— START Data to use —
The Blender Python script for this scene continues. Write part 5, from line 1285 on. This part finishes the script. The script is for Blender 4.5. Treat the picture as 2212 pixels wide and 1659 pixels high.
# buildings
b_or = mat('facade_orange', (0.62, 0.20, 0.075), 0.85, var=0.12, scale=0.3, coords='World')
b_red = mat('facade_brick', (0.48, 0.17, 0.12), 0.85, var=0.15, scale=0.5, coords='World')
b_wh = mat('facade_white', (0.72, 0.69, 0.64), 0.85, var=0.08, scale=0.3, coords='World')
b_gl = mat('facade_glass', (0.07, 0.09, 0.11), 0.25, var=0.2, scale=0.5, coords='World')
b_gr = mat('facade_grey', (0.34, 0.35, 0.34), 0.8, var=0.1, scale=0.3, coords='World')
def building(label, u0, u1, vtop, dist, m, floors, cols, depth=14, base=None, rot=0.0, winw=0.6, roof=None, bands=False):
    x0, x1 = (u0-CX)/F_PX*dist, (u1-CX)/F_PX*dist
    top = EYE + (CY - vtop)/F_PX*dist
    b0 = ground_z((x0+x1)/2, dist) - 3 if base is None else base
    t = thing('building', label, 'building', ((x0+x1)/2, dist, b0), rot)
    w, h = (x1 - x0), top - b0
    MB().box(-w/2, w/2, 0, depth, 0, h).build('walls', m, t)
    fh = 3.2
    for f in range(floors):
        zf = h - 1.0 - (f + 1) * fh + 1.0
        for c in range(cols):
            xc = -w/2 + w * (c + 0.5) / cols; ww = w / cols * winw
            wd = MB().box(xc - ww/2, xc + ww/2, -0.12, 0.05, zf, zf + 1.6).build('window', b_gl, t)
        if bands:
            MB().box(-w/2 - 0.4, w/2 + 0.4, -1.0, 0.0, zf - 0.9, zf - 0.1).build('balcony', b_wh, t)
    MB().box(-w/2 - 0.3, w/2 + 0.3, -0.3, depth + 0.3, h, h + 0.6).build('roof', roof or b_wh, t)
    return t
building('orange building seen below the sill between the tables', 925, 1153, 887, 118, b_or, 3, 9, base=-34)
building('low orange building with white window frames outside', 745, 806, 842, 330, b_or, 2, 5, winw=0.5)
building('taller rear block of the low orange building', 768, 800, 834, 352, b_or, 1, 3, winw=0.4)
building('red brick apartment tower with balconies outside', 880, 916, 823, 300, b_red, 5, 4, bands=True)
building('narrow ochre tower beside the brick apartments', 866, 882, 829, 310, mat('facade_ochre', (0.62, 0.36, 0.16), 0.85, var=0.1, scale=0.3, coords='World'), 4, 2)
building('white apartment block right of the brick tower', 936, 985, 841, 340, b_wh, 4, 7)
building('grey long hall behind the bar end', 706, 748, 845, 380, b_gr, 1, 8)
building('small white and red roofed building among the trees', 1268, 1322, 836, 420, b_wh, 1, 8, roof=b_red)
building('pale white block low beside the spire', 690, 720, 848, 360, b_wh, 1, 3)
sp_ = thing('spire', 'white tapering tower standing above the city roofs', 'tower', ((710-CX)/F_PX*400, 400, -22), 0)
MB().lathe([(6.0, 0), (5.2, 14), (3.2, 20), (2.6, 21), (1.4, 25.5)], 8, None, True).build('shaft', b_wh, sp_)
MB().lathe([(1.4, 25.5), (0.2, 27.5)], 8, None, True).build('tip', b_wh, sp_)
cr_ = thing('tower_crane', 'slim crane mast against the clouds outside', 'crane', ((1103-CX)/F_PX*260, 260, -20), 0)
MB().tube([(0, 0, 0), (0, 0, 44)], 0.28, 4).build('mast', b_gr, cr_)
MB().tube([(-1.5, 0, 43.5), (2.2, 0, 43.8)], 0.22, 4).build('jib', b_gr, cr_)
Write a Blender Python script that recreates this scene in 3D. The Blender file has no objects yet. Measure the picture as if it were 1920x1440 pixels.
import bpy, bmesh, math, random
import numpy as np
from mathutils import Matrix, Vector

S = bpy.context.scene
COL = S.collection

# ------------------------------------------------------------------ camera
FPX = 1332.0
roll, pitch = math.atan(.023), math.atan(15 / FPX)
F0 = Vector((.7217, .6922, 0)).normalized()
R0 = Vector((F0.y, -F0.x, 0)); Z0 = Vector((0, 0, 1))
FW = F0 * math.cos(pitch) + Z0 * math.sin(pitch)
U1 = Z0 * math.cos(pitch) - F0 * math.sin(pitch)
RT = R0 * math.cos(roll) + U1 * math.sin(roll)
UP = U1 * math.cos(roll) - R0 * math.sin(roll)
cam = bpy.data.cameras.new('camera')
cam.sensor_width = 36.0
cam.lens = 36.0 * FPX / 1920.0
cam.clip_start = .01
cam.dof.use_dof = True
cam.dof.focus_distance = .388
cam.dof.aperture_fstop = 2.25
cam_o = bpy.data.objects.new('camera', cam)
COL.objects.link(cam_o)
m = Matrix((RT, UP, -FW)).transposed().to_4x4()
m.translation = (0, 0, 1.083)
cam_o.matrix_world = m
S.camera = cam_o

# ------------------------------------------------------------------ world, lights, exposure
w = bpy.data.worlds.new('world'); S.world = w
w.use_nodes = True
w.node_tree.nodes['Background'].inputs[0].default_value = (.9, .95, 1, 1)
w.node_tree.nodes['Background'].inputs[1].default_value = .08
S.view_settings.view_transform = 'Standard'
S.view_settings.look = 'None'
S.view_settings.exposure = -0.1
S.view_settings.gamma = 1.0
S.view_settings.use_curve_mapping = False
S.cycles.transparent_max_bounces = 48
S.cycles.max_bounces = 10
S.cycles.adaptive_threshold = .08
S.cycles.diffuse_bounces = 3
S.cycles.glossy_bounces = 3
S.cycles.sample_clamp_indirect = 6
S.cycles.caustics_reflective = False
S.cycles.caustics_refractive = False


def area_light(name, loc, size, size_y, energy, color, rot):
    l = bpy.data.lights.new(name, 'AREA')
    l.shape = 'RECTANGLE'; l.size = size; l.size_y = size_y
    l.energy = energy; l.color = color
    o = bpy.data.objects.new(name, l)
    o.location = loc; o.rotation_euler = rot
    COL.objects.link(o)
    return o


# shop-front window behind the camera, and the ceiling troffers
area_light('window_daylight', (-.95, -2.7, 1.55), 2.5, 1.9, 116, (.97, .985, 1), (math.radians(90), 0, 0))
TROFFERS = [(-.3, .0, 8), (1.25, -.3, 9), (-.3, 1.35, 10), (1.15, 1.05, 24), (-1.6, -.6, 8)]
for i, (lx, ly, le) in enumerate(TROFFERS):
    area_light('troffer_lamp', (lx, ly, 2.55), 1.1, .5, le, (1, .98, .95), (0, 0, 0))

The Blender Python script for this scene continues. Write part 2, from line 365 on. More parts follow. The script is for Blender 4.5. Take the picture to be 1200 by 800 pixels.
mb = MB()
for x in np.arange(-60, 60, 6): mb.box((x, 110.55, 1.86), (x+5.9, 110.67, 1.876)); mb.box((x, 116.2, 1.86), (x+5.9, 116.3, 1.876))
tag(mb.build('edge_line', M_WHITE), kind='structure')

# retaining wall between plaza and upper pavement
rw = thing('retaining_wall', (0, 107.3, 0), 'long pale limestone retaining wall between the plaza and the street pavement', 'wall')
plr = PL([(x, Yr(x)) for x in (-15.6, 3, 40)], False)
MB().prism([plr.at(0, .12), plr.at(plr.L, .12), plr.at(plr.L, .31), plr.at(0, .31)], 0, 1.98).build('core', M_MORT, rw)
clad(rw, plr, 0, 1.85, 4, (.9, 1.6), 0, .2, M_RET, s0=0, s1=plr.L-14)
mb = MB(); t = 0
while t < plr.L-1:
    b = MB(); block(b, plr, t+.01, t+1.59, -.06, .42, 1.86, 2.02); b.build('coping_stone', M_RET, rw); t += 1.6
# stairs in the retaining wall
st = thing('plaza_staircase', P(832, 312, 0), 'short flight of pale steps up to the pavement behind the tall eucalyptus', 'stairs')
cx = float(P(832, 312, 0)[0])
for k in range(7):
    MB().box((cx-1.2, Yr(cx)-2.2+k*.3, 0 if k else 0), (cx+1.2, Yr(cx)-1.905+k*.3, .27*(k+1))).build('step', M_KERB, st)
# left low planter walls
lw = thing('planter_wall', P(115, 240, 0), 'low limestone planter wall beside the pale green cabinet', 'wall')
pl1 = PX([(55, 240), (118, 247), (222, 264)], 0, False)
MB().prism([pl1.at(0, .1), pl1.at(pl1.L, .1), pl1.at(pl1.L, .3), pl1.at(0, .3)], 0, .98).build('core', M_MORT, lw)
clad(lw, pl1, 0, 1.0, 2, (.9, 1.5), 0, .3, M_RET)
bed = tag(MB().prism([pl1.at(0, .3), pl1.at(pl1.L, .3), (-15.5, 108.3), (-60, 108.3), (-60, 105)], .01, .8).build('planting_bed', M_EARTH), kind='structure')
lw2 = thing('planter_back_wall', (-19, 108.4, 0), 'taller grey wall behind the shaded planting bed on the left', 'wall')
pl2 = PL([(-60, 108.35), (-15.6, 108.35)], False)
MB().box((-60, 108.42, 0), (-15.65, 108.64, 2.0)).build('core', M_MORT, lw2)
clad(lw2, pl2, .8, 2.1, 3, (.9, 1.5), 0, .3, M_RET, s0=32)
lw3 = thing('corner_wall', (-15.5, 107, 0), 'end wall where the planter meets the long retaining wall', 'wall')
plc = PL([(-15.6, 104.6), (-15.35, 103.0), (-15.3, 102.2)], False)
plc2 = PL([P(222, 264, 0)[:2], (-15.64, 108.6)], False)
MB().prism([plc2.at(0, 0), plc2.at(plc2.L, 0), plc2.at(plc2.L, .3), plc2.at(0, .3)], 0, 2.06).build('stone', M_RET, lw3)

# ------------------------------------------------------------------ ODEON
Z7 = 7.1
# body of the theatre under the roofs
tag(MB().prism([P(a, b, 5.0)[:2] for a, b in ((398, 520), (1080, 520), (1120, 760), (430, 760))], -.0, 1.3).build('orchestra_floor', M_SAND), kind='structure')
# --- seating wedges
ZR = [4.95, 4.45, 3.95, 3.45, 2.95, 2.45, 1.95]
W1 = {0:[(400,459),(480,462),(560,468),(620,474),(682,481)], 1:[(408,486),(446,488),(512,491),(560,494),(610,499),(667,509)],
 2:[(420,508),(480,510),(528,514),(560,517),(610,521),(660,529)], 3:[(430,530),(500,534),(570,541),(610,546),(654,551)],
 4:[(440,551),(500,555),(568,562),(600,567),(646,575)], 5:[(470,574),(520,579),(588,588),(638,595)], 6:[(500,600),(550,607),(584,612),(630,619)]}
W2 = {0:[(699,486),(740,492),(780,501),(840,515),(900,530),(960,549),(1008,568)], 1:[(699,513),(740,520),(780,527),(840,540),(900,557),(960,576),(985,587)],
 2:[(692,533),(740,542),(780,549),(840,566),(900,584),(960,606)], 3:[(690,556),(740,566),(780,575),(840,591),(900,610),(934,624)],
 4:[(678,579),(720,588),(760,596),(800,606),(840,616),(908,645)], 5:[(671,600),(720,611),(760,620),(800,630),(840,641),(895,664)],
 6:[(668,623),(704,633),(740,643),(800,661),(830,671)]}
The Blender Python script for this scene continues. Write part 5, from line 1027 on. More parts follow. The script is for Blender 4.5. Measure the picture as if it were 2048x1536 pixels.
— END Data to use —
What is being asked:
Check each line of the data above for the word "pixels", then state how many lines have it. Give the number alone.

Exercise result:
4